Notre société ronronnante a besoin d’écrivains révoltés. On aime à lire chez ces porte-parole ce qu’il nous est impossible de crier, ce que la convention, la politesse, les susceptibilités et inquiétudes obligent à taire. Ces écrivains-là, ceux qui hurlent à notre place, il nous les faut. Ils pratiquent la dénonciation sociale. Le romancier peut être de ceux-là. Mais plus qu’un sociologue peut-être, parce qu’il fait des révoltes et des luttes sociales une œuvre de fiction, il se doit d’être convaincant. Et l’on est pas toujours convaincu, loin s’en faut, par les révoltes d’Une si douce apocalypse de Jérôme Leroy.

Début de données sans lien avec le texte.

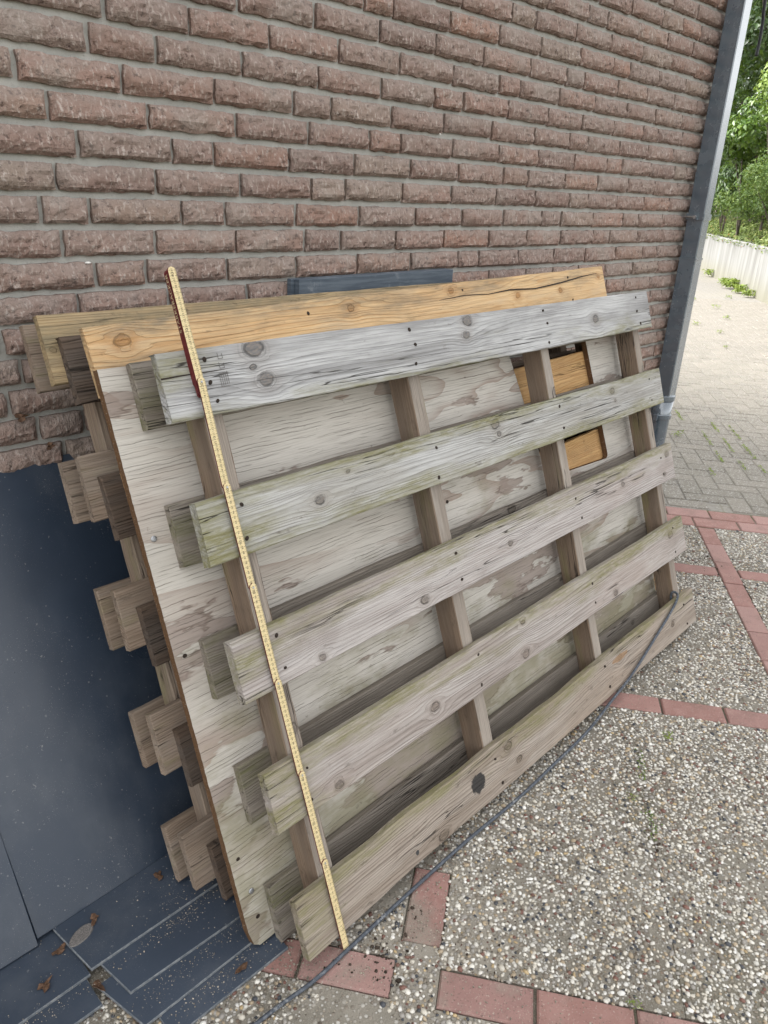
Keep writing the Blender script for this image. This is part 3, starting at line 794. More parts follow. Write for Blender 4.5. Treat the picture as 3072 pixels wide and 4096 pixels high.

Entendons-nous bien : souvent, dans ces nouvelles situées à mi-chemin entre un présent désenchanté et un futur plus plombé encore, il est une vraie angoisse, intérieure, dérangeante, comme dans ce beau morceau de cauchemar qu’est « Opération Sisyphe », décrivant une expérience aux psychotropes pratiquée sur cobaye humain. Pollution, fracture sociale, manipulation politique et violence urbaine… A travers ces thèmes c’est l’époque entière que Jérôme Leroy s’attache à décrier. Tâche ingrate en vérité, car il n’y a, nous dit-il, pas le moindre espoir. « En un instant, tout m’a paru très clair », confie le héros de « L’ange gardien », autre nouvelle d’assez bonne facture : « Il m’a semblé inconcevable de laisser l’époque massacrer ce corps de jeune fille ». Et quand la datation s’emballe, dépassant le présent pour se projeter dans un avenir proche, c’est toujours pour le pire.
Sans doute y a-t-il de la bonne volonté dans tout cela. On pourrait même dire : des wagons de bons sentiments. Seulement voilà, l’ensemble est une caricature. Les bons d’un côté, les mauvais de l’autre. Bienheureux les humbles, aux riches le vide existentiel et le suicide (« Aphrodite ou les Heures creuses »). Et des quartiers en flammes d’où surgissent des saints, éradiqués par le pouvoir en place (« Une si douce apocalypse »). Les gens sont malheureux, certes. Et le complot au sommet du pouvoir, permanent. Le rôle de la fiction, en vérité, est peut-être de dénoncer ces injustices. Mais la dénonciation s’accommode mal des lieux communs. Sinon, elle manque sa cible, et tombe d’elle-même.